In our last few stops on X we move first to Sarajevo, with Orbán talking about the EU’s expansion into the Balkans (also a favourite topic of Orbán personally). After this, he almost seems to be back on track with a meeting between some EU prime ministers and Charles Michel, the European Council President. Unfortunately, that post concludes with “Make Europe Great Again!” and the telling “#MEGA”, which at least allows us to speculate as to the tone of that bilateral meeting.
Next up is Orbán personally congratulating Professor Ryszard Legutko, a Polish MEP and academic who has been given Hungary’s Hunyadi János Award. He is certainly what you would call an ideological friend of Orbán. Legutko views homosexuality as an "unnecessary, destructive experiment", or alleges that "Christians are the group that has been the most discriminated against", views which resonate well with Orbán. We conclude our tour through Orbán’s travels with his infamous visit to Mar-a-Lago, combined with his participation in the conservative Heritage Foundation’s conference.

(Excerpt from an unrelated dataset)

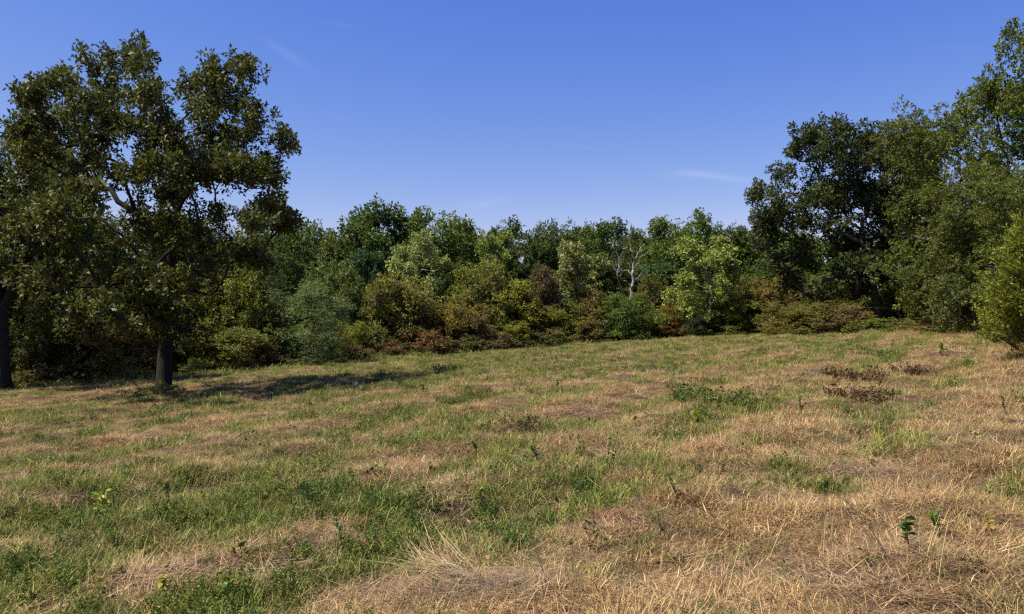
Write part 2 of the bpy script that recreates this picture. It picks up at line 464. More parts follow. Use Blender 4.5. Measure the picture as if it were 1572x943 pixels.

If one were to go down this rabbit hole further, things like Orbán’s visit to Turkey to meet President Erdoğan, or Erdoğan coming to Hungary, or Orbán’s shoutout to Brazilian President Bolsonaro, or his meetup with Azerbaijani President Ilham Aliyev would strongly dominate what one would discover. At the end of the day, it is easy to argue that Orbán disproportionately favours meeting his ideological friends, with maybe an occasional meeting with the politicians with whom he logically should be meeting – based on the Hungarian national interest – also squeezed into his schedule.
No matter where Orbán travels or whom he visits, one thing is certain: It will not be cheap for the Hungarian taxpayer. Based on data acquired by RTL from the Ministry of Foreign Affairs and Trade, Viktor Orbán made 51 official visits abroad between January 2022 and June 2023. Eighteen of them were on an Airbus A319 special aircraft purchased by the Hungarian Defence Forces.
If we calculate his per diems, accommodation and travel expenses, then approximately 1.34 million euros have been spent so far in this term of his in office on a total of 51 trips. RTL dug into the data to find that, for example, a seven-member delegation to Paris in January 2023 cost 13,844 euros, or 1,997 euros per person. Another questionable state expense was related to Orbán’s trip to the Italian city of Pisa which, according to public data requests, cost taxpayers around 10,000-13,000 euros while seemingly serving primarily the private interests of the Hungarian prime minister.
Lastly, in another widely-reported case, Hungarian diplomats used state resources to “bring home” one of PM Orbán’s adult children, Gáspár Orbán, from Uganda by deploying the TEK, a government agency responsible for domestic and international counter-terrorism.